Why are there so many paved bridleways in the UK?

Hi,

I am working on better rules for the mkgmap default style regarding unpaved roads.
Up to now I thought that a highway=bridleway is a way with soft surface because in my home area
I only see those. My understanding is that a horse doesn’t like to go on a paved surface. So I wonder
why so many ways in the UK have the combination highway=bridleway and surface=paved.

Is this some local specialty?

Gerd

There are probably a few reasons why you’re seeing a discrepancy:

One is the preference in the UK for footway/bridleway/cycleway instead of “path” (with a complicated series of qualifiers).

Another is a highway=bridleway in the UK will likely be for mixed traffic (foot, horses, bicycles) rather than just horses as may be the case in more “regulated” countries.

Still another is that some “highway=bridleway” may actually be a mistagging for “designation=public_bridleway; highway=something else” (or date from before when “designation” tagging became commonplace.

I had a brief look locally http://overpass-turbo.eu/s/lOY and the ones I see do look fairly plausible.
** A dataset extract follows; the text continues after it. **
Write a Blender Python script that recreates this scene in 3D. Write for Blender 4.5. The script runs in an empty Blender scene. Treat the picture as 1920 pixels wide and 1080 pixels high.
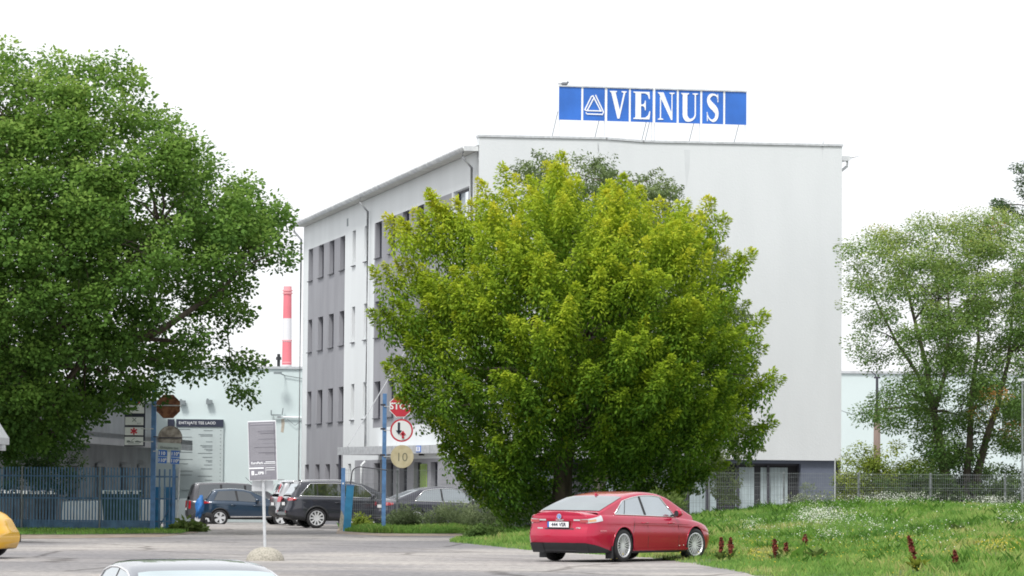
import bpy, bmesh, math, random
import numpy as np
from mathutils import Vector, Matrix
random.seed(7); RNG = np.random.default_rng(7)
S = bpy.context.scene
COL = S.collection
PI = math.pi

# ------------------------------------------------------------ camera
F = 7000.0                      # focal length in pixels of the 1920 wide photograph
CAMZ = 1.62
cam_d = bpy.data.cameras.new("camera"); cam = bpy.data.objects.new("camera", cam_d); COL.objects.link(cam)
cam_d.sensor_width = 36; cam_d.lens = F / 1920 * 36; cam_d.clip_start = 0.5; cam_d.clip_end = 6000
PITCH = math.atan(365 / F)
CR = Matrix.Rotation(PI / 2 + PITCH, 3, 'X') @ Matrix.Rotation(0.008, 3, 'Z')
cam.matrix_world = Matrix.Translation((0, 0, CAMZ)) @ CR.to_4x4()
S.camera = cam
S.render.resolution_x = 1024; S.render.resolution_y = 576

# ------------------------------------------------------------ world and sun
SUN_EL, SUN_AZ = math.radians(54), math.radians(206)   # azimuth clockwise from +Y: behind the camera to the left
w = bpy.data.worlds.new("World"); S.world = w; w.use_nodes = True
nt = w.node_tree; nt.nodes.clear()
o_ = nt.nodes.new('ShaderNodeOutputWorld'); bg = nt.nodes.new('ShaderNodeBackground')
sky = nt.nodes.new('ShaderNodeTexSky'); sky.sky_type = 'NISHITA'; sky.sun_disc = False
sky.sun_elevation = SUN_EL; sky.sun_rotation = SUN_AZ; sky.dust_density = 3
sc = nt.nodes.new('ShaderNodeVectorMath'); sc.operation = 'SCALE'; sc.inputs['Scale'].default_value = 0.1
nt.links.new(sky.outputs[0], sc.inputs[0])
tc = nt.nodes.new('ShaderNodeTexCoord'); mp = nt.nodes.new('ShaderNodeMapping'); mp.inputs['Scale'].default_value = (1, 1, 2.5)
nz = nt.nodes.new('ShaderNodeTexNoise'); nz.inputs['Scale'].default_value = 2.2; nz.inputs['Detail'].default_value = 6
cr = nt.nodes.new('ShaderNodeValToRGB'); cr.color_ramp.elements[0].position = .3; cr.color_ramp.elements[1].position = .7
cr.color_ramp.elements[0].color = (0.97, 0.99, 1.03, 1); cr.color_ramp.elements[1].color = (1.22, 1.22, 1.22, 1)
nt.links.new(tc.outputs['Generated'], mp.inputs[0]); nt.links.new(mp.outputs[0], nz.inputs[0]); nt.links.new(nz.outputs[0], cr.inputs[0])
mx = nt.nodes.new('ShaderNodeMix'); mx.data_type = 'RGBA'; mx.inputs[0].default_value = 0.88
nt.links.new(sc.outputs[0], mx.inputs[6]); nt.links.new(cr.outputs[0], mx.inputs[7])
nt.links.new(mx.outputs[2], bg.inputs[0]); bg.inputs[1].default_value = 1.0
nt.links.new(bg.outputs[0], o_.inputs[0])
sd = bpy.data.lights.new("sun", 'SUN'); sd.energy = 2.6; sd.angle = math.radians(14); sd.color = (1, .98, .945)
sun = bpy.data.objects.new("sun", sd); COL.objects.link(sun)
sv = Vector((math.sin(SUN_AZ) * math.cos(SUN_EL), math.cos(SUN_AZ) * math.cos(SUN_EL), math.sin(SUN_EL)))
sun.rotation_euler = sv.to_track_quat('Z', 'Y').to_euler()
S.view_settings.view_transform = 'Standard'; S.view_settings.look = 'None'
S.view_settings.exposure = 0.26; S.view_settings.gamma = 1

# ------------------------------------------------------------ pixel helpers (photo pixels -> world)
def ray(px, py):
    return CR @ Vector(((px - 960) / F, (540 - py) / F, -1))
def at(px, py, Y):
    d = ray(px, py); return Vector((0, 0, CAMZ)) + d * (Y / d.y)
def ground(px, py, z=0.0):
    d = ray(px, py); return Vector((0, 0, CAMZ)) + d * ((z - CAMZ) / d.z)
def hz(px): return 905 + .008 * (px - 960)

# ------------------------------------------------------------ ground shape
def sst(t): t = np.clip(t, 0, 1); return t * t * (3 - 2 * t)
def base_z(Y):
    return -0.62 * sst((60 - Y) / 14) - 0.35 * sst((Y - 136) / 28) - .15 * sst((Y - 165) / 30)
EDGE = [ground(px, py).xy for px, py in ((842, 1016), (920, 1024), (1000, 1033), (1120, 1040), (1215, 1046), (1290, 1056), (1380, 1071), (1416, 1080))]
EDGE = [(v.x, v.y) for v in EDGE] + [(7.5, 60), (12, 50), (18, 40)]
E0 = ground(886, 1002)
MPOLY = [(E0.x, E0.y)] + EDGE + [(60, 40), (60, 124), (-2.0, 124), (-2.0, 118)]
def seg_dist(X, Y, pts):
    d = np.full(np.shape(X), 1e9)
    for (ax, ay), (bx, by) in zip(pts[:-1], pts[1:]):
        vx, vy = bx - ax, by - ay
        t = np.clip(((X - ax) * vx + (Y - ay) * vy) / (vx * vx + vy * vy), 0, 1)
        d = np.minimum(d, np.hypot(X - ax - t * vx, Y - ay - t * vy))
    return d
def inside(X, Y, poly):
    r = np.zeros(np.shape(X), bool)
    n = len(poly)
    for i in range(n):
        ax, ay = poly[i]; bx, by = poly[(i + 1) % n]
        c = ((ay > Y) != (by > Y)) & (X < (bx - ax) * (Y - ay) / ((by - ay) + 1e-12) + ax)
        r ^= c
    return r
def mound_h(X, Y):
    X = np.asarray(X, float); Y = np.asarray(Y, float)
    d = seg_dist(X, Y, [(E0.x, E0.y)] + EDGE); ins = inside(X, Y, MPOLY)
    h = 1.10 * (1 - .22 * sst((X - 8) / 7)) * sst((d - .2) / 14) * sst((X + 3.0) / 5.5) * sst((124 - Y) / 9)
    h = h * (1 + .05 * np.sin(X * .9 + 1) * np.sin(Y * .35)) + .03 * np.sin(X * 2.3) * np.sin(Y * 1.7) * sst(d / 3) + .03 * sst(d / .8)
    return np.where(ins, h + base_z(Y) * 0 + np.minimum(base_z(Y), 0), -1.0)
def gz(X, Y):
    return float(max(mound_h(X, Y), base_z(Y)))
_HY = np.arange(45.0, 135, .2)
def hit(px, py):
    d = ray(px, py); X = d.x / d.y * _HY; Z = CAMZ + d.z / d.y * _HY
    k = np.nonzero(Z < np.maximum(mound_h(X, _HY), base_z(_HY)))[0]; i = k[0] if len(k) else len(_HY) - 1
    return Vector((float(X[i]), float(_HY[i]), float(Z[i])))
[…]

For example, https://www.openstreetmap.org/way/97044835/history definitely qualifies as a highway=bridleway - it’s a former miner’s track now optimised for horse traffic, and carries a fair amound of that, but is paved to deal when the river decides to flood. It’s not wide enough for 4 wheeled traffic.

OK, thanks, so I’ll treat highway=bridleway like other highway types reg. surface.